One vital piece of hardware that needs to work before Orion can fly is a tool that will allow technicians to mate the spacecraft’s heat shield’s titanium skeleton to its carbon-fiber skin. At the Denver facility of prime contractor Lockheed Martin, workers can begin assembling the heat shield, a job that means installing some 3,000 bolts while the piece sits in a special stand that keeps the skin and the skeleton aligned. The mating should be done sometime in January, at which point the heat shield will be shipped to Textron Defense Systems near Boston where it will gain a layer of ablative material. The completed heat shield should be ready and at NASA’s facilities at the Kennedy Spaceflight Center next summer.

The heat shield is, of course, the star of the EFT-1 mission; it’s the main system to be tested on the flight. This inaugural flight will see Orion fly more than 3,600 miles above Earth’s surface, more than 15 times farther than the International Space Station’s that orbits the Earth at about 200 miles. From its apogee, Orion will reenter the atmosphere traveling almost 5,000 mph faster than any current vehicle. It’s about as close to a reentry from the Moon as NASA can get without leaving Earth orbit.

For Orion to reach its high orbit, it needs to ride a rocket and that means it needs to be mated, in this case, to a Delta IV. This week, engineers at NASA’s Marshall Space Flight Center in Huntsville received the materials they need to start building the adapter that will connect Orion to Delta. The system consists of four rings, two forward and two aft, welded to barrel panels to form two adapters. One of the two adapters will attach Orion to the Delta IV, while the other will be a structural test article. Marshall will use this one to gain knowledge on the adapter’s design, data that will provide invaluable experience developing hardware early in the design process. It’s an important test. If the system works on EFT-1, the same adapter will connect Orion to its designated rocket, the Space Launch System (SLS). And, pending success, reusing this design will ultimately cut some costs associated with Orion/SLS missions.

Last of the latest major milestones, NASA’s Ground Systems Development and Operations (GSDO) Program passed a major review.
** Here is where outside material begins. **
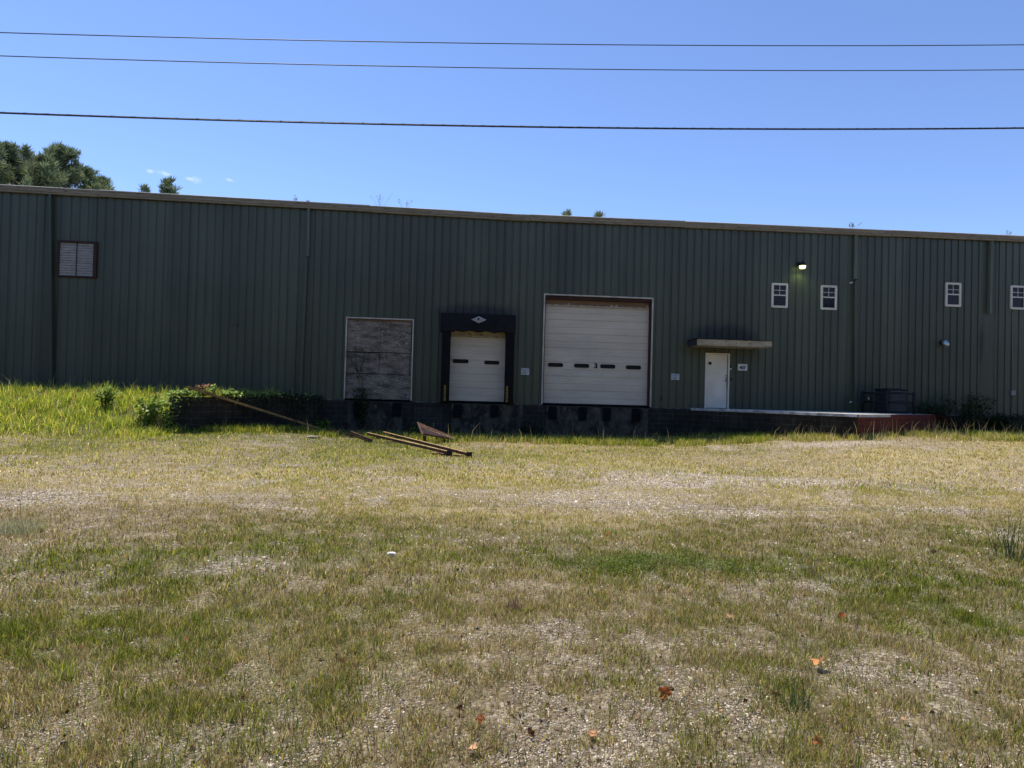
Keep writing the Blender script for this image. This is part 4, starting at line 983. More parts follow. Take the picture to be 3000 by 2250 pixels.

This is the branch that lays the groundwork at Kennedy to support Orion/SLS launches, a team that is streamlining the overall processes to provide the nation with a safe, affordable, and sustainable launch facility. An independent board of technical experts from across NASA evaluated the GSDO program’s infrastructure specifications, budget, and schedule, ultimately confirming that the program is ready to move from concept development to preliminary design. The GSDO program also led the third Stationary Recovery Test Working Group session in Norfolk, Va. The team presented a complete list of the tasks included in stationary recovery test objectives to the U.S. Navy detachment that will actually recover the capsule during EFT-1 mission.

“These recent milestones are laying the foundation for our first flight test of Orion in 2014,” said deputy associate administrator for exploration systems development, Dan Dumbacher, at NASA’s Headquarters in Washington. “The work being done to prepare for the flight test is really a nationwide effort, and we have a dedicated team committed to our goal of expanding the frontier of space.” If things keep going this way, we just might see Orion launch right on time.